## start

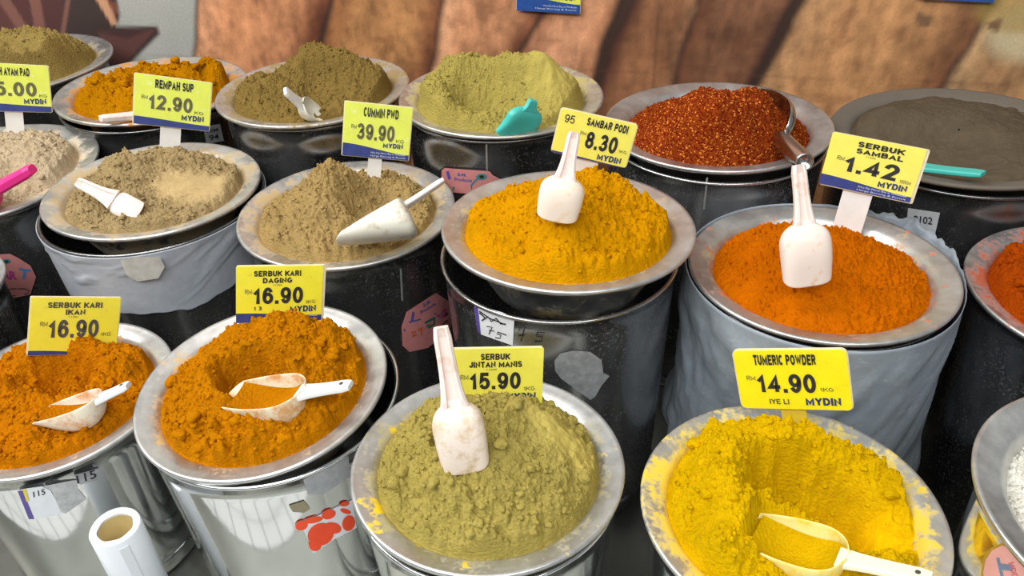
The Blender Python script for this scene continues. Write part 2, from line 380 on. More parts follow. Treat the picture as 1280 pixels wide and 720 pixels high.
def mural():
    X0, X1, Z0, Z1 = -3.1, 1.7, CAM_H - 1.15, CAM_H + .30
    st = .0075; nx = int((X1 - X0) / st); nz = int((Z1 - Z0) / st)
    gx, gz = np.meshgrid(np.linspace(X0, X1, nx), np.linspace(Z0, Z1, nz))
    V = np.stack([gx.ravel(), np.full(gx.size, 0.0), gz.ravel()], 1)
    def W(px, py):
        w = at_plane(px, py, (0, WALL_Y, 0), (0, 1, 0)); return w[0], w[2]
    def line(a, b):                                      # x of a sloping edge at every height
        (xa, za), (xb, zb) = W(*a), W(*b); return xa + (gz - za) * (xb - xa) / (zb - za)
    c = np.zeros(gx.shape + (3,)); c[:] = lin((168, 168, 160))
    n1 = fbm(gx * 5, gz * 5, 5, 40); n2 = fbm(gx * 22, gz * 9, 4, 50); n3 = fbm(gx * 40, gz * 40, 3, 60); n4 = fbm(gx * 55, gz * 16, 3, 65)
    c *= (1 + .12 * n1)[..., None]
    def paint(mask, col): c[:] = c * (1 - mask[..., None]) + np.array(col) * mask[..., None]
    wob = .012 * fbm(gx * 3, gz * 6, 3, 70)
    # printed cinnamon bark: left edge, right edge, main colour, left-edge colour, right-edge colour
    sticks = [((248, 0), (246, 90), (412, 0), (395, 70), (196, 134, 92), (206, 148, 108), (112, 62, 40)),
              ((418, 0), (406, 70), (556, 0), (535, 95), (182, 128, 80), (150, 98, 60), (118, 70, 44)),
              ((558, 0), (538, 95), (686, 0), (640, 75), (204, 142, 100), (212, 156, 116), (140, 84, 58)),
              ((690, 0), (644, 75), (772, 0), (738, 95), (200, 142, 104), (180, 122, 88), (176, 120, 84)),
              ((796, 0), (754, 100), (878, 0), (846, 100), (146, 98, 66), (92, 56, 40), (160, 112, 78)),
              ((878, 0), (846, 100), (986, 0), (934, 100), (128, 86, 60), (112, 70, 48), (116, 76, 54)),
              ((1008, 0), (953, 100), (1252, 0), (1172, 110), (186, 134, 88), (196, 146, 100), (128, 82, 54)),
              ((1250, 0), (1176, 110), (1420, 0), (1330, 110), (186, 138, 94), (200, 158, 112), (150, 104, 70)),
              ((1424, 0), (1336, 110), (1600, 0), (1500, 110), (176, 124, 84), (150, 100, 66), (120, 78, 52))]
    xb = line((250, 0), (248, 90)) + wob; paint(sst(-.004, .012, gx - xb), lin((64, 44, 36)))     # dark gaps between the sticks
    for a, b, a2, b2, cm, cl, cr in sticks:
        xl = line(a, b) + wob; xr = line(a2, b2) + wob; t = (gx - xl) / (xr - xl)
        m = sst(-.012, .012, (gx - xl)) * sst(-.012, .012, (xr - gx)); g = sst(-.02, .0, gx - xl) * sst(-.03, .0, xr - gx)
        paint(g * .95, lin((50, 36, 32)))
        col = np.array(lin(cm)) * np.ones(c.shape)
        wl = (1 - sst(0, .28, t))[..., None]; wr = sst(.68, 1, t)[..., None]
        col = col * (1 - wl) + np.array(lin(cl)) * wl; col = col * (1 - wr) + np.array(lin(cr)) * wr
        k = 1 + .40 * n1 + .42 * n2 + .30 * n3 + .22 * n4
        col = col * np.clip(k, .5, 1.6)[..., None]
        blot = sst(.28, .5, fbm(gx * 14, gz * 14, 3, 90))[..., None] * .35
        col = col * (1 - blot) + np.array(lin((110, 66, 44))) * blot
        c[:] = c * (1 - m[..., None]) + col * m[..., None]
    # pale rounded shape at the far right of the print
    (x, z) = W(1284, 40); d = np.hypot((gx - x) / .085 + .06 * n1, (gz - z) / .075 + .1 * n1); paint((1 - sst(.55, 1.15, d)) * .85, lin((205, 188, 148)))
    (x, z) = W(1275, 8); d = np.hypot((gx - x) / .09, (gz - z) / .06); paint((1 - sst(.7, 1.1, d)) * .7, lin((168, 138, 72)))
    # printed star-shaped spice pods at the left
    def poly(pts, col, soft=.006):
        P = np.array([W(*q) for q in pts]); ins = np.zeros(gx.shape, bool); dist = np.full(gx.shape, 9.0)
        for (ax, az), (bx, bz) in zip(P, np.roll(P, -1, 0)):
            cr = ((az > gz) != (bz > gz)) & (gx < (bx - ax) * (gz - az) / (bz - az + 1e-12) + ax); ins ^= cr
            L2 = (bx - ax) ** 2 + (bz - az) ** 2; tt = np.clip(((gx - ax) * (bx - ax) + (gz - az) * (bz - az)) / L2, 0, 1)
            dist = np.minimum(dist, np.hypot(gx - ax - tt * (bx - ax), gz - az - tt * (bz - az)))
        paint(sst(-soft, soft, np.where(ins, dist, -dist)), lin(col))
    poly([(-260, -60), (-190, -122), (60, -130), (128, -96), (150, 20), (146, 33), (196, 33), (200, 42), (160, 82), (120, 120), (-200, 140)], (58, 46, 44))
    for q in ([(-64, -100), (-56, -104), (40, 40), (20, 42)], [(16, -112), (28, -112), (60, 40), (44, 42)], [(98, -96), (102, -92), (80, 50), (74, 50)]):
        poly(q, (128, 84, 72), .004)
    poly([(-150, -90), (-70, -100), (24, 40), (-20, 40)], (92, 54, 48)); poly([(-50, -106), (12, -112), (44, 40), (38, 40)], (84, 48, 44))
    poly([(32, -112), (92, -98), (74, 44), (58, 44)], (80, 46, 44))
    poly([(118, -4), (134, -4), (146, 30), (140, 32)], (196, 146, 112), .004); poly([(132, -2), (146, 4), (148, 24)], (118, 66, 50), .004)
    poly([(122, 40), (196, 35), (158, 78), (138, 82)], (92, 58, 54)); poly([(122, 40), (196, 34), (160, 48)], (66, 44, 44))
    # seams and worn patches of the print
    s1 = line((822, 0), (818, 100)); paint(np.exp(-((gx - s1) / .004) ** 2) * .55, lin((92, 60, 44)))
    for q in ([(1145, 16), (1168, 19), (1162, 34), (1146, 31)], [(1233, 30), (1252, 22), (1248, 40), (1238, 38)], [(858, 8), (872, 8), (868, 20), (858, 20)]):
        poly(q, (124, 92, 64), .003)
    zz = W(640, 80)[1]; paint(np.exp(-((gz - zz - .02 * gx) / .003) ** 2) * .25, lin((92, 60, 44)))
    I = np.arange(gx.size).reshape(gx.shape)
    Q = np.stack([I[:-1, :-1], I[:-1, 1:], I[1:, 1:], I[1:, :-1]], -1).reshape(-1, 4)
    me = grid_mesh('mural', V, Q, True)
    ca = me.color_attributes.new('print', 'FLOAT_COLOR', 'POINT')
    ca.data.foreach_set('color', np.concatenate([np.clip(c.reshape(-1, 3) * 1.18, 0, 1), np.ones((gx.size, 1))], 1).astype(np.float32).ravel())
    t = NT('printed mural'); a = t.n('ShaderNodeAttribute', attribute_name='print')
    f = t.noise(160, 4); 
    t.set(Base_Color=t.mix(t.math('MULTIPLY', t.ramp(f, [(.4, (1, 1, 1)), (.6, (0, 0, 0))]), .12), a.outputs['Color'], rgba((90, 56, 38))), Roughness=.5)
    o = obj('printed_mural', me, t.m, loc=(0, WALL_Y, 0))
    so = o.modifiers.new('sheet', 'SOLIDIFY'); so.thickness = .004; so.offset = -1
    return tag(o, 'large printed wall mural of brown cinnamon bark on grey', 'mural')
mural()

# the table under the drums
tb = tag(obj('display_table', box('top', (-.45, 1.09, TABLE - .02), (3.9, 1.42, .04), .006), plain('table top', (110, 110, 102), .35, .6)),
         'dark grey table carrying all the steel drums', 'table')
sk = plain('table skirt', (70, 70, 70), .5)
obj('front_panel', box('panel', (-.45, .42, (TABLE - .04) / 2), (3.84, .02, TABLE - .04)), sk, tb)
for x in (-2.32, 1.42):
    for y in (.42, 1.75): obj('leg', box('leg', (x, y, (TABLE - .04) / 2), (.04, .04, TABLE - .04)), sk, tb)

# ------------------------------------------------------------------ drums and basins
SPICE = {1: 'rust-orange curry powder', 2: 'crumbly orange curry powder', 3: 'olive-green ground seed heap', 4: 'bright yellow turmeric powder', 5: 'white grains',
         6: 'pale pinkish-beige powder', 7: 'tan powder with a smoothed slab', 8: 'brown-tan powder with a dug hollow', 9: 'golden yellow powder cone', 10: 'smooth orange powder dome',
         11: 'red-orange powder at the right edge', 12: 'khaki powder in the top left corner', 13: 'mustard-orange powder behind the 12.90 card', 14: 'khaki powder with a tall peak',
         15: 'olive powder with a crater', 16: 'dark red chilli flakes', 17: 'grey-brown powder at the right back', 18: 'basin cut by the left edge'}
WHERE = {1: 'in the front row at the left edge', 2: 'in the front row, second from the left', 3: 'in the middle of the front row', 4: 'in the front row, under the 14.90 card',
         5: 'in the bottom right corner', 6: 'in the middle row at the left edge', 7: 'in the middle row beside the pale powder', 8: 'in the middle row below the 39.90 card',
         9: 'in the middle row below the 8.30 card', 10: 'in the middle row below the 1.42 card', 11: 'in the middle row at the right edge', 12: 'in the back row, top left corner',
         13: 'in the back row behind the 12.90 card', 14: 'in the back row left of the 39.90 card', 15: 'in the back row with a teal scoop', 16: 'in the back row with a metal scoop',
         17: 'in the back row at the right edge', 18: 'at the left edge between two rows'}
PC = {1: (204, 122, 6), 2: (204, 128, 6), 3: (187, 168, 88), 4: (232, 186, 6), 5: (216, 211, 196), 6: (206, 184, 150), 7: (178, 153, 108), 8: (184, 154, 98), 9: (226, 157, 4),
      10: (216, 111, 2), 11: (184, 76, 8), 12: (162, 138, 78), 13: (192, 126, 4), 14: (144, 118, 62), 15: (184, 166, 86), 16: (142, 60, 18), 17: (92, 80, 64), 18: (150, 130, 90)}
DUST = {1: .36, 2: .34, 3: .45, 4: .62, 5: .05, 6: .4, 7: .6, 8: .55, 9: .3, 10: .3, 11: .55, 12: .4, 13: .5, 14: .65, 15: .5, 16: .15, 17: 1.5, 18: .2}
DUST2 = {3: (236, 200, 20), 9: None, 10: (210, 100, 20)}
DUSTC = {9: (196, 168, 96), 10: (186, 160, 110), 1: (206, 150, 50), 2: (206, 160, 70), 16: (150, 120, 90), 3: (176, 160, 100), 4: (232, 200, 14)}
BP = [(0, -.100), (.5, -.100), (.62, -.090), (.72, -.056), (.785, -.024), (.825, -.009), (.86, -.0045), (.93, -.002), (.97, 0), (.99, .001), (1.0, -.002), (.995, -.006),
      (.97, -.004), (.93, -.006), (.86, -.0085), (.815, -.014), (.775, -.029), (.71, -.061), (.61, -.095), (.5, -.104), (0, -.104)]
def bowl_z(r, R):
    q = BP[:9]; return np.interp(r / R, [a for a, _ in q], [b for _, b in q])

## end

#### What you have to do
How many of the lines above include the string "from"? Reply with the number by itself.

#### Written response
2